Sometimes, however, it really isn’t about you. You don’t want friends who are going to make you feel bad in any way. If feeling left out is a recurring feeling in your friend group, this can be a sign to really reflect on what you need and deserve in a friendship. Besides, by being yourself and enjoying life for what it is, you have the ability to attract the right people and fit friends for you.
How you can move forward:
The hardest part of all of this might be the time your friends are away on their trip and you’re stuck home alone, not being able to shake any negative feelings of FOMO, despite having spoken to them or not yet. In this case, you’ll want to make sure you spend this time distracting yourself a bit (while still, of course, feeling and validating your emotions).“When you need a break from these feelings, do something that brings you joy and relaxation,” says Ficken.

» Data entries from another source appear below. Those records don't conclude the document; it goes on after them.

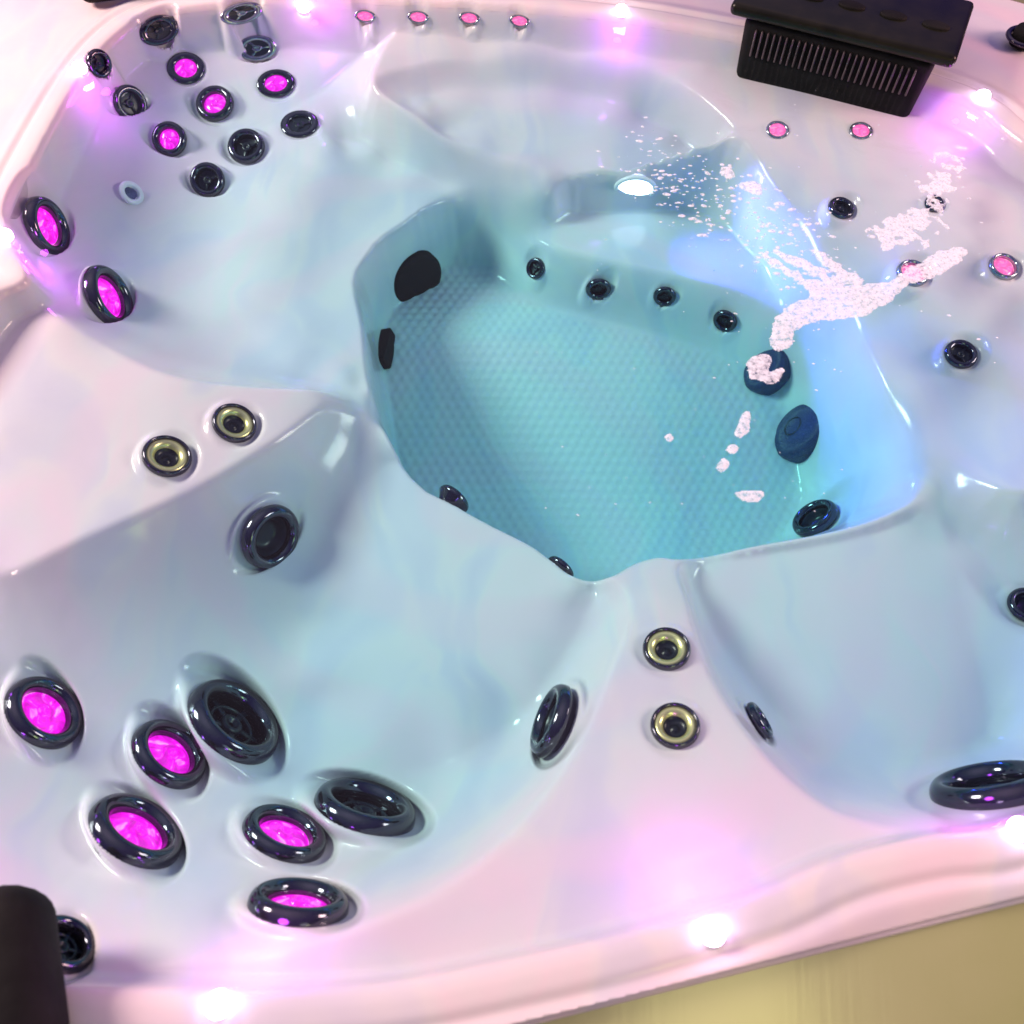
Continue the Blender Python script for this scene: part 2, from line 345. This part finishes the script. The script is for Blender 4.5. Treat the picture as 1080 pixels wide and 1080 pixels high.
# every fitting sits on a flat pad moulded into the shell, over a hole
import os
pads = []
OVR = {(476,529): (-.32, (.62,.78,.02)), (589,602): (-.325, (.66,.75,.02)), }
SQ = {(255,14): .42, (271,51): .58, (168,32): .6, (385,17): .5, (441,18): .5, (495,19): .5, (548,22): .52, (291,88): .72, (196,72): .85, (316,131): .85, (820,137): .8, (908,138): .85}
for i_, (p, n, R, kind, ns) in enumerate(info):
    if os.environ.get('DBG'): print('ANG', JETS[i_][:2], kind, round(math.degrees(math.acos(np.clip(n@ns,-1,1)))), 'n', n.round(2), 'ns', ns.round(2), 'z', round(p[2],3))
    if JETS[i_][:2] in OVR:
        z_, n_ = OVR[JETS[i_][:2]]; n = np.array(n_, float); n /= np.linalg.norm(n); info[i_][1] = n
        if z_ is not None: p = np.array(U(*JETS[i_][:2], z_)); info[i_][0] = p
        else: pads.append((p, n, R, kind))
        continue
    if JETS[i_][:2] in SQ:
        n = .8*ns+.2*(CAM-p)/np.linalg.norm(CAM-p); n /= np.linalg.norm(n); info[i_][1] = n; pads.append((p, n, R*.8, kind)); continue
    if n@ns < .72:
        toc = (CAM-p)/np.linalg.norm(CAM-p); n2 = 2*toc*(toc@n)-n
        if n2@ns > n@ns: n = n2
    k2 = (1 if kind in ('big','biglow','port') else .85) if n@ns > .72 else .35
    if kind in ('big', 'biglow'): R = R*.93; info[i_][2] = R
    mixn = n*k2+ns*(1-k2); mixn /= np.linalg.norm(mixn); info[i_][1] = mixn; pads.append((p, mixn, R, kind))
def press(pads, pit=True):
    Wm = np.zeros(X.shape); Ws = np.zeros(X.shape)+1e-12; Wz = np.zeros(X.shape); Wp = np.zeros(X.shape)
    for p, n, R, kind in pads:
        nn = n.copy(); 
        if nn[2] < .42: h_ = nn[:2]/np.linalg.norm(nn[:2]); nn = np.array([*(h_*math.sqrt(1-.42**2)), .42])
        sel = np.hypot(X-p[0], Y-p[1]) < R*2.3
        dx, dy = X[sel]-p[0], Y[sel]-p[1]; zp = -(nn[0]*dx+nn[1]*dy)/nn[2]
        dt = np.sqrt(dx*dx+dy*dy+zp*zp); w_ = 1-S((dt/R-1.0)/.55)
        big = kind in ('big', 'biglow', 'glow', 'dark', 'hazed')
        Wm[sel] = np.maximum(Wm[sel], w_); g_ = w_*np.exp(-4*(dt/R)**2); Ws[sel] += g_; Wz[sel] += g_*(p[2]+zp-(.03*R if kind in ('big', 'biglow') else .05*R if big else .03*R))
        Wp[sel] = np.maximum(Wp[sel], R*(1-S((dt/R-.62)/.2)))
    Z[:] = Z*(1-Wm)+np.where(Wm > 0, Wz/Ws, 0)*Wm-Wp
press(pads)

# ------------------------------------------------------------------ the tub
tub = bpy.data.objects.new('hot_tub', None); C.objects.link(tub); tub.location = (0, 0, 0)
tag(tub, 'white pearl acrylic hot tub with moulded seats, chrome jets and magenta lights', 'hot tub')
# shell grid trimmed to the outer outline
keep = out_in | (outd < STEP*2.3)
sel = keep.copy()
Xo, Yo, Zo = X.copy(), Y.copy(), Z.copy()
idx = np.argwhere(keep & ~out_in)
OP = OUTER
for j, i in idx:
    x, y = X[j, i], Y[j, i]; best = None
    for a_ in range(len(OP)):
        A, Bp = OP[a_], OP[(a_+1) % len(OP)]; e = Bp-A; L2 = e@e
        if L2 < 1e-12: continue
        t = min(1, max(0, ((x-A[0])*e[0]+(y-A[1])*e[1])/L2)); qx, qy = A[0]+t*e[0], A[1]+t*e[1]; dd = (x-qx)**2+(y-qy)**2
        if best is None or dd < best[0]: best = (dd, qx, qy)
    Xo[j, i], Yo[j, i] = best[1], best[2]
ids = -np.ones(X.shape, int); ids[keep] = np.arange(keep.sum())
V = np.stack([Xo[keep], Yo[keep], Zo[keep]], 1)
q = np.stack([ids[:-1, :-1], ids[:-1, 1:], ids[1:, 1:], ids[1:, :-1]], -1).reshape(-1, 4)
q = q[(q >= 0).all(1)]
me = bpy.data.meshes.new('shell'); me.vertices.add(len(V)); me.vertices.foreach_set('co', V.astype(np.float32).ravel())
me.loops.add(len(q)*4); me.loops.foreach_set('vertex_index', q.ravel().astype(np.int32))
me.polygons.add(len(q)); me.polygons.foreach_set('loop_start', np.arange(0, len(q)*4, 4, dtype=np.int32)); 
me.update(calc_edges=True); me.polygons.foreach_set('use_smooth', np.ones(len(q), bool)); me.validate(); me.materials.append(M_shell)
shell = bpy.data.objects.new('shell', me); C.objects.link(shell); shell.parent = tub
# rounded lip and cabinet swept round the outline
def sweep(path, prof, name, m):     # prof: (outward, z)
    P = np.array(path); n = len(P); V = []; F = []
    nx = np.roll(P, -1, 0)-np.roll(P, 1, 0); nx = np.stack([nx[:, 1], -nx[:, 0]], 1); nx /= np.linalg.norm(nx, axis=1)[:, None]
    for o_, z in prof:
        for i in range(n): V.append((P[i, 0]+nx[i, 0]*o_, P[i, 1]+nx[i, 1]*o_, z))
    for j in range(len(prof)-1):
        for i in range(n):
            a_, b_ = j*n+i, j*n+(i+1) % n; F.append((a_, b_, b_+n, a_+n))
    return mesh_obj(name, V, F, m, tub)
ze = -.008
# outline resampled evenly
def resample(P, step=.03):
    P = np.vstack([P, P[:1]]); s = np.append(0, np.cumsum(np.linalg.norm(np.diff(P, axis=0), axis=1)))
    t = np.arange(0, s[-1]-step/2, step); return np.stack([np.interp(t, s, P[:, 0]), np.interp(t, s, P[:, 1])], 1)
OR = resample(OUTER)
sweep(OR, [(-.002, ze), (.003, ze-.0008), (.006, ze-.003), (.007, ze-.010)], 'rim_lip', M_shell)
sweep(OR, [(.004, -.0125), (.03, -.024), (.16, -.075), (.185, -.09), (.19, -.12), (.17, -.13), (.165, -.9)], 'cabinet', M_trim)

# jets
def spokes(rad, n, z, w, h):
    parts = []
    for k in range(n):
        v, f = rbox(rad*.5, 0, z, rad, w, h, .004, 1); a_ = 2*PI*k/n
        parts.append(([(x*math.cos(a_)-y*math.sin(a_), x*math.sin(a_)+y*math.cos(a_), zz) for x, y, zz in v], f))
    return parts
def ring_prof(Ro, Ri, top, base, n=14):
    pr = [(Ro-.42, base), (Ro-.06, -.06), (Ro, 0)]
    rc = (Ro-Ri)/2; cx = (Ro+Ri)/2
    for k in range(n+1):
        a_ = PI*k/n; pr.append((cx+rc*math.cos(a_), .04+top*math.sin(a_)))
    pr += [(Ri-.015, -.05), (Ri-.02, -.2)]
    return pr
def proto(kind):
    """unit radius fitting: the ring is the jet, what it holds is a child"""
    bez = {'glow': M_chrome, 'biglow': M_chrome, 'big': M_chrome, 'dark': M_chrome, 'hazed': M_pale, 'pink': M_pale, 'small': M_chrome, 'port': M_chrome}[kind]
    Ri = {'glow': .58, 'biglow': .62, 'big': .62, 'dark': .58, 'hazed': .6, 'pink': .72, 'small': .80, 'port': .6}[kind]
    v, f = lathe(ring_prof(1, Ri, .27 if kind != 'small' else .22, -.55 if kind in ('port',) else -.5))
    o = mesh_obj('jet', v, f, bez); kids = []
    if kind in ('glow', 'biglow', 'pink'):
        v, f = lathe([(Ri+.02, -.02), (Ri-.04, .05), (Ri-.2, .1), (.2, .13), (.08, .12), (0.0, .10)], 40)
        kids.append(mesh_obj('lens', v, f, M_pinkglow if kind == 'pink' else M_glow))
        if kind != 'pink':
            v, f = lathe([(.22, .08), (.20, .17), (.15, .19), (.10, .17), (.06, .10), (0, .09)], 28); kids.append(mesh_obj('nozzle', v, f, M_glow))
    elif kind in ('big', 'dark', 'hazed'):
        v, f = lathe([(Ri+.02, -.12), (.5, -.14), (.3, -.15), (0, -.16)], 40); kids.append(mesh_obj('socket', v, f, M_dark))
        parts = spokes(Ri, 5 if kind == 'big' else 3, -.06, .12, .1) + [lathe([(.24, -.15), (.24, .02), (.2, .05), (.12, .05), (.1, 0), (0, -.02)], 24)]
        if kind == 'big': parts.append(lathe([(.5, -.1), (.5, -.02), (.46, .01), (.42, -.02), (.42, -.1)], 36))
        v, f = merge(parts); kids.append(mesh_obj('nozzle', v, f, M_dark if kind != 'hazed' else M_pale))
    elif kind == 'small':
        v, f = lathe([(.84, .10), (.78, .17), (.68, .18), (.54, .08), (.48, -.05)], 40); kids.append(mesh_obj('inner_ring', v, f, M_brass))
        v, f = lathe([(.52, .0), (.46, -.12), (.2, -.3), (.16, -.2), (0, -.2)], 32); kids.append(mesh_obj('nozzle', v, f, M_dark))
    elif kind == 'port':
        v, f = lathe([(Ri+.02, .05), (.5, -.06), (.46, -.25), (.3, -.3), (0, -.3)], 40); kids.append(mesh_obj('nozzle', v, f, M_dark))
    for c_ in kids: c_.parent = o
    return o, kids
protos = {}
LBL = {'glow': 'jet with a lit magenta lens', 'biglow': 'large jet with a lit magenta lens', 'pink': 'small jet glowing pink', 'hazed': 'jet ring with water glare painted into its pale tone', 'small': 'small jet with a yellow metal inner ring'}
for i_, (p, n, R, kind, ns) in enumerate(info):
    if kind not in protos: protos[kind] = proto(kind); o = protos[kind][0]
    else:
        src, ks = protos[kind]; o = src.copy(); C.objects.link(o)
        for c_ in ks: d = c_.copy(); C.objects.link(d); d.parent = o
    o.parent = tub
    if kind in LBL: o['label'] = LBL[kind]
    lift = {'port': .15, 'big': -.05, 'biglow': -.05}.get(kind, 0)
    q_ = SQ.get(JETS[i_][:2], 0)
    oriented(o, p+n*(lift*R), n, (R, R*q_, R*.4) if q_ else R, 0 if q_ else random.random()*6)
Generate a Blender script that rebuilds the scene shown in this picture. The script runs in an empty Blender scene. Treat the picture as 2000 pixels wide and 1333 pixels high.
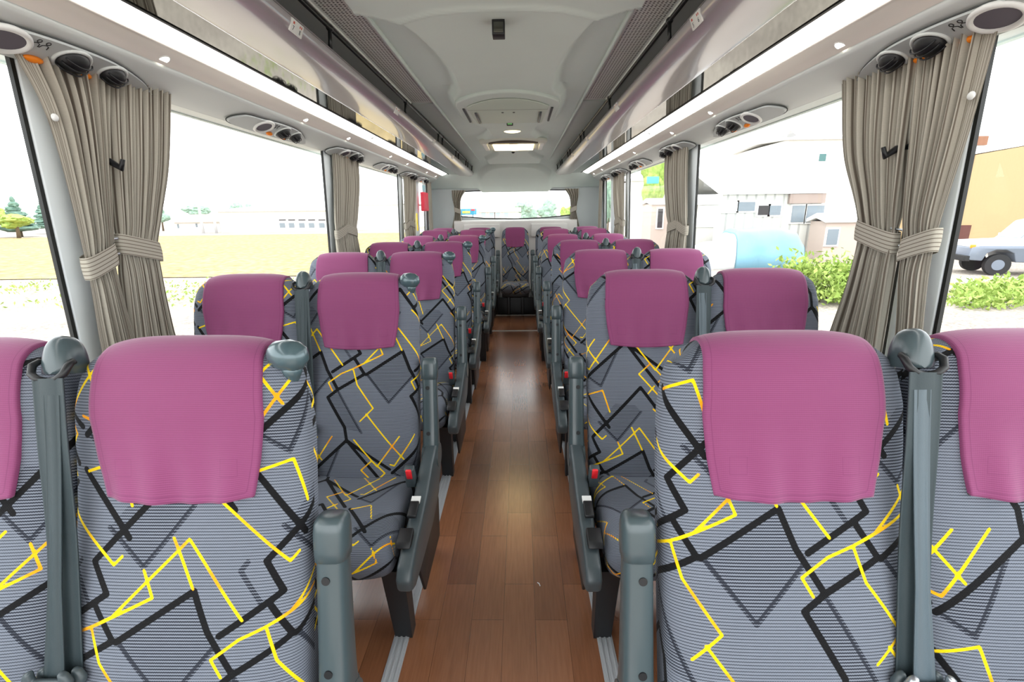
import bpy, bmesh, math, random
import numpy as np
from mathutils import Vector, Matrix, noise

# ------------------------------------------------------------------ camera, sky, exposure
SC = bpy.context.scene
COL = SC.collection
PITCH, YAW, ROLL = math.radians(15.24), math.radians(1.14), math.radians(0.79)
CAM = Vector((0.066, 0.0, 1.30))
FPX = 920.0
_F = Vector((-math.sin(YAW)*math.cos(PITCH), math.cos(YAW)*math.cos(PITCH), -math.sin(PITCH)))
_R0 = Vector((math.cos(YAW), math.sin(YAW), 0)); _U0 = _R0.cross(_F)
_R = _R0*math.cos(ROLL) - _U0*math.sin(ROLL); _U = _U0*math.cos(ROLL) + _R0*math.sin(ROLL)
cam = bpy.data.cameras.new('camera'); cam_o = bpy.data.objects.new('camera', cam); COL.objects.link(cam_o)
cam.sensor_width = 36.0; cam.lens = FPX/2000*36.0; cam.clip_start = 0.05; cam.clip_end = 600
m3 = Matrix((_R, _U, -_F)).transposed()
cam_o.matrix_world = Matrix.Translation(CAM) @ m3.to_4x4()
SC.camera = cam_o
SC.view_settings.view_transform = 'Standard'; SC.view_settings.look = 'None'
SC.view_settings.gamma = 1.0; SC.view_settings.exposure = 0.0; SC.view_settings.use_curve_mapping = False
world = bpy.data.worlds.new('sky'); SC.world = world; world.use_nodes = True
bg = world.node_tree.nodes['Background']
bg.inputs['Color'].default_value = (0.96, 0.985, 1.0, 1); bg.inputs['Strength'].default_value = 4.4
SC.cycles.max_bounces = 8; SC.cycles.diffuse_bounces = 4; SC.cycles.glossy_bounces = 4
SC.cycles.transparent_max_bounces = 12; SC.cycles.use_denoising = True
SC.cycles.caustics_reflective = False; SC.cycles.caustics_refractive = False
SC.cycles.sample_clamp_indirect = 6.0
LED_STRENGTH, LAMP_STRENGTH, SPOT_STRENGTH = 7.0, 5.0, 8.0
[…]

Ficken suggests engaging in physical activities such as exercise, yoga, or strolls outside, engaging in feel-good, creative hobbies like painting, writing, or music, spending time with other friends or family who make you feel valued, trying meditation, deep-breaking exercises, or relaxing baths, and deleting social media if it intensifies negative feelings or consuming thoughts. “These self-care strategies serve as a healthy distraction,” Ficken says. “They can help you rebuild emotional balance and reinforce your resilience.”
Regardless of your situation, It’s important to remember that everyone has felt left at some point in their lives — and this is completely normal. While it can be upsetting to feel left out of your friend group, it opens a door for you to challenge your strength and resilience by practicing all that has been mentioned: your communication, self-reflection, negative assumptions, and more. Besides, it’s never too late to start planning a trip altogether for next year (or hop on the bandwagon this year).